In swing-state Virginia, the Democratic governor has just granted voting rights to roughly 200,000 former criminals, likely pushing the state into the Democratic column in November.
Conservatives should fight the criminal-release program tooth-and-nail, says Daniel Horowitz at Conservative Review.
Where is the national outrage from Republicans about the broader jailbreak agenda, the clemencies and the release of violent criminal aliens? Republicans should be introducing legislation, holding hearings, and conducting non-stop media interviews decrying this war on our sovereignty, security, and society. Yet, on an almost daily basis, Speaker Paul Ryan actually name-drops “criminal justice reform” as his top legislative priority for the remainder of the year. He provides Obama tailwinds instead of headwinds for his most dangerous agenda, which is opposed by the silent majority of the country.

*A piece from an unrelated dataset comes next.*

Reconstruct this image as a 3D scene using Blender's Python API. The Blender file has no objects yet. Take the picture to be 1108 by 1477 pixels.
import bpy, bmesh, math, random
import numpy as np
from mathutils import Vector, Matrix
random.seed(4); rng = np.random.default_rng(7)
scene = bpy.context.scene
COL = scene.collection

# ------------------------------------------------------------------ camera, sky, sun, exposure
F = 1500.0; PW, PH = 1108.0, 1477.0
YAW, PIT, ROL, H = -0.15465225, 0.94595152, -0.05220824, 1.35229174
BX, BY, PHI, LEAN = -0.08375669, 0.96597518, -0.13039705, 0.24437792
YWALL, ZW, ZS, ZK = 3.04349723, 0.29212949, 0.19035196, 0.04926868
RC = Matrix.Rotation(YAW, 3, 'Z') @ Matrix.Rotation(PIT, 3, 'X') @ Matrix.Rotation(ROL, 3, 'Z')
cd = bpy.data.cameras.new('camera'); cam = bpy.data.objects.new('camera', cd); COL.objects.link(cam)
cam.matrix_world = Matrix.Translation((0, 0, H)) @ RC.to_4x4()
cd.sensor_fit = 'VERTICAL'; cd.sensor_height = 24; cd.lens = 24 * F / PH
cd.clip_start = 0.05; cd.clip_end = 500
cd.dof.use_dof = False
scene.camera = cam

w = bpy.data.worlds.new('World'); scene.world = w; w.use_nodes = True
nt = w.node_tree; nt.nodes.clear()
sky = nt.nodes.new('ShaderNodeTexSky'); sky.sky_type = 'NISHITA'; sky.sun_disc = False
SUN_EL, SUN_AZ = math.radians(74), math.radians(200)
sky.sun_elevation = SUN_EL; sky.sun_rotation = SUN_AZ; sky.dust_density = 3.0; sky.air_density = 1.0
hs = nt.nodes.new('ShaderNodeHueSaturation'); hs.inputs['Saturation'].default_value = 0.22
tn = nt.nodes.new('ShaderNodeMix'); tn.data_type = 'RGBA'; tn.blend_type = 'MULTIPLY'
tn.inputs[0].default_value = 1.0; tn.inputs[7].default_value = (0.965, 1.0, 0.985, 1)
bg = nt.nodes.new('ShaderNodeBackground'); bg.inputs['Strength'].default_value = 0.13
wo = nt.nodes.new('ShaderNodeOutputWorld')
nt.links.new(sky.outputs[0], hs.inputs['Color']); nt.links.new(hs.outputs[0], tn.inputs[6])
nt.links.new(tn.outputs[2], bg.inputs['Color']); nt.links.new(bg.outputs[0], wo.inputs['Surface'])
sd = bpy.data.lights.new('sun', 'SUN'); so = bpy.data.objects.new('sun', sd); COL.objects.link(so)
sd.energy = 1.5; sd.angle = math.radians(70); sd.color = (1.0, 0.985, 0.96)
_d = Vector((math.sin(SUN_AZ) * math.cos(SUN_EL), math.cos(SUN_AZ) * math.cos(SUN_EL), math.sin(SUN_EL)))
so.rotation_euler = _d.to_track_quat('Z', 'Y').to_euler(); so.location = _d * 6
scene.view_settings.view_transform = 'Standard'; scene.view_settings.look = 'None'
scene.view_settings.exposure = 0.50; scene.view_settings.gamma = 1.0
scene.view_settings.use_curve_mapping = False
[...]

In Michigan, convicted murderer Benson didn’t serve more than 19 years because he killed a man in 1995, prior to enactment of a strict sentencing law, said a spokeswoman for the Michigan Department of Corrections, Holly Cramer. she said, according to MLive:
Because Truth in Sentencing didn’t come into play until 1998, and his offense occurred in 1995, when we still allowed disciplinary credits. Disciplinary credits allowed for parole eligibility to be accelerated for an indeterminate sentence, like his 20 to 40 years, if a prisoner had good behavior. Under that system it was five days for every month served, plus the potential for two additional days for exceptionally good behavior.
As the Michigan Corrections Department states: “Truth in Sentencing is a 1998 state law which eliminates disciplinary credits, good time and corrections centers for certain offenders and requires offenders to serve the entire minimum sentence in prison prior to being considered for parole.”